▶ **PROVIDED MATERIAL**:
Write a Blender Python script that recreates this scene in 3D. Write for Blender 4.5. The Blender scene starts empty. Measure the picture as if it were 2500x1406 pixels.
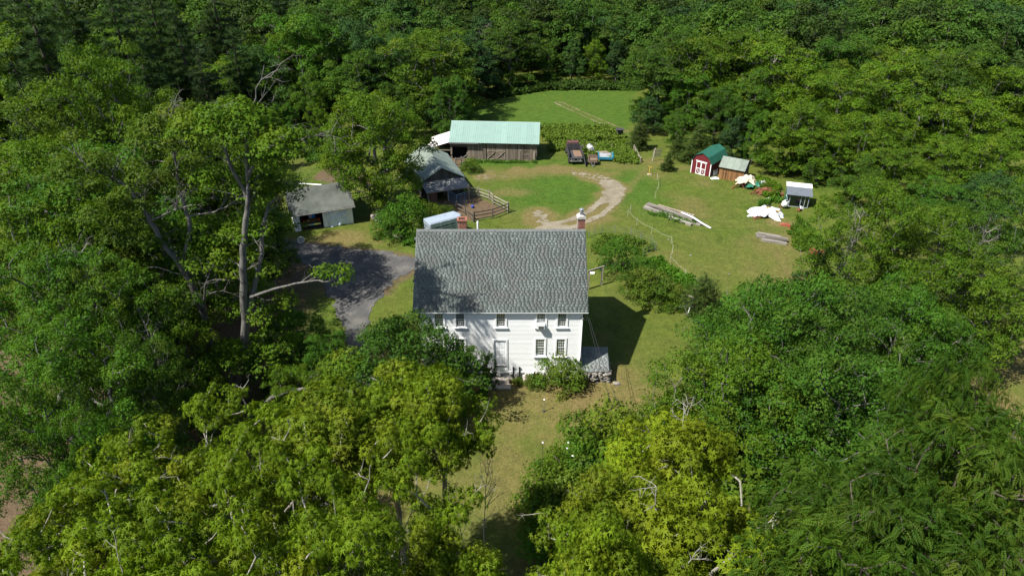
import bpy, math, random
import numpy as np
from mathutils import Vector, Matrix

sc = bpy.context.scene
col = sc.collection
R = math.radians
rng = np.random.default_rng(7)
random.seed(7)

# ------------------------------------------------------------------ camera, sky, sun, exposure
CAM_H, PITCH, FPX, IW, IH = 36.7, R(32.0), 1700.0, 2500.0, 1406.0
cam_d = bpy.data.cameras.new('camera')
cam_d.sensor_width = 36.0
cam_d.lens = 36.0 * FPX / IW
cam_d.clip_start = 0.1
cam_d.clip_end = 6000
cam = bpy.data.objects.new('camera', cam_d)
col.objects.link(cam)
cam.location = (0, 0, CAM_H)
cam.rotation_euler = (R(90) - PITCH, 0, 0)
sc.camera = cam

SUN = Vector((-1.8, -1.0, 3.05)).normalized()
world = bpy.data.worlds.new('World')
sc.world = world
world.use_nodes = True
wn = world.node_tree
sky = wn.nodes.new('ShaderNodeTexSky')
sky.sky_type = 'NISHITA'
sky.sun_disc = False
sky.sun_elevation = math.asin(SUN.z)
sky.sun_rotation = math.atan2(SUN.x, SUN.y)
bg = wn.nodes['Background']
bg.inputs[1].default_value = 0.08
wn.links.new(sky.outputs[0], bg.inputs[0])
sun_d = bpy.data.lights.new('sun', 'SUN')
sun_d.energy = 4.7
sun_d.angle = R(0.53)
sun_d.color = (1.0, 0.96, 0.89)
sun = bpy.data.objects.new('sun', sun_d)
col.objects.link(sun)
sun.rotation_euler = (-SUN).to_track_quat('-Z', 'Y').to_euler()
sun.location = SUN * 200
sc.view_settings.view_transform = 'Standard'
sc.view_settings.look = 'None'
sc.view_settings.gamma = 1
sc.view_settings.exposure = 1.1
sc.view_settings.use_curve_mapping = False
sc.cycles.max_bounces = 6
sc.cycles.diffuse_bounces = 3
sc.cycles.glossy_bounces = 2
sc.cycles.transmission_bounces = 4
sc.cycles.transparent_max_bounces = 6
sc.cycles.caustics_reflective = False
sc.cycles.caustics_refractive = False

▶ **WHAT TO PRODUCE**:
Restate the whole listing above exactly, except for its images.

▶ **CORRECT RESPONSE**:
Write a Blender Python script that recreates this scene in 3D. Write for Blender 4.5. The Blender scene starts empty. Measure the picture as if it were 2500x1406 pixels.
import bpy, math, random
import numpy as np
from mathutils import Vector, Matrix

sc = bpy.context.scene
col = sc.collection
R = math.radians
rng = np.random.default_rng(7)
random.seed(7)

# ------------------------------------------------------------------ camera, sky, sun, exposure
CAM_H, PITCH, FPX, IW, IH = 36.7, R(32.0), 1700.0, 2500.0, 1406.0
cam_d = bpy.data.cameras.new('camera')
cam_d.sensor_width = 36.0
cam_d.lens = 36.0 * FPX / IW
cam_d.clip_start = 0.1
cam_d.clip_end = 6000
cam = bpy.data.objects.new('camera', cam_d)
col.objects.link(cam)
cam.location = (0, 0, CAM_H)
cam.rotation_euler = (R(90) - PITCH, 0, 0)
sc.camera = cam

SUN = Vector((-1.8, -1.0, 3.05)).normalized()
world = bpy.data.worlds.new('World')
sc.world = world
world.use_nodes = True
wn = world.node_tree
sky = wn.nodes.new('ShaderNodeTexSky')
sky.sky_type = 'NISHITA'
sky.sun_disc = False
sky.sun_elevation = math.asin(SUN.z)
sky.sun_rotation = math.atan2(SUN.x, SUN.y)
bg = wn.nodes['Background']
bg.inputs[1].default_value = 0.08
wn.links.new(sky.outputs[0], bg.inputs[0])
sun_d = bpy.data.lights.new('sun', 'SUN')
sun_d.energy = 4.7
sun_d.angle = R(0.53)
sun_d.color = (1.0, 0.96, 0.89)
sun = bpy.data.objects.new('sun', sun_d)
col.objects.link(sun)
sun.rotation_euler = (-SUN).to_track_quat('-Z', 'Y').to_euler()
sun.location = SUN * 200
sc.view_settings.view_transform = 'Standard'
sc.view_settings.look = 'None'
sc.view_settings.gamma = 1
sc.view_settings.exposure = 1.1
sc.view_settings.use_curve_mapping = False
sc.cycles.max_bounces = 6
sc.cycles.diffuse_bounces = 3
sc.cycles.glossy_bounces = 2
sc.cycles.transmission_bounces = 4
sc.cycles.transparent_max_bounces = 6
sc.cycles.caustics_reflective = False
sc.cycles.caustics_refractive = False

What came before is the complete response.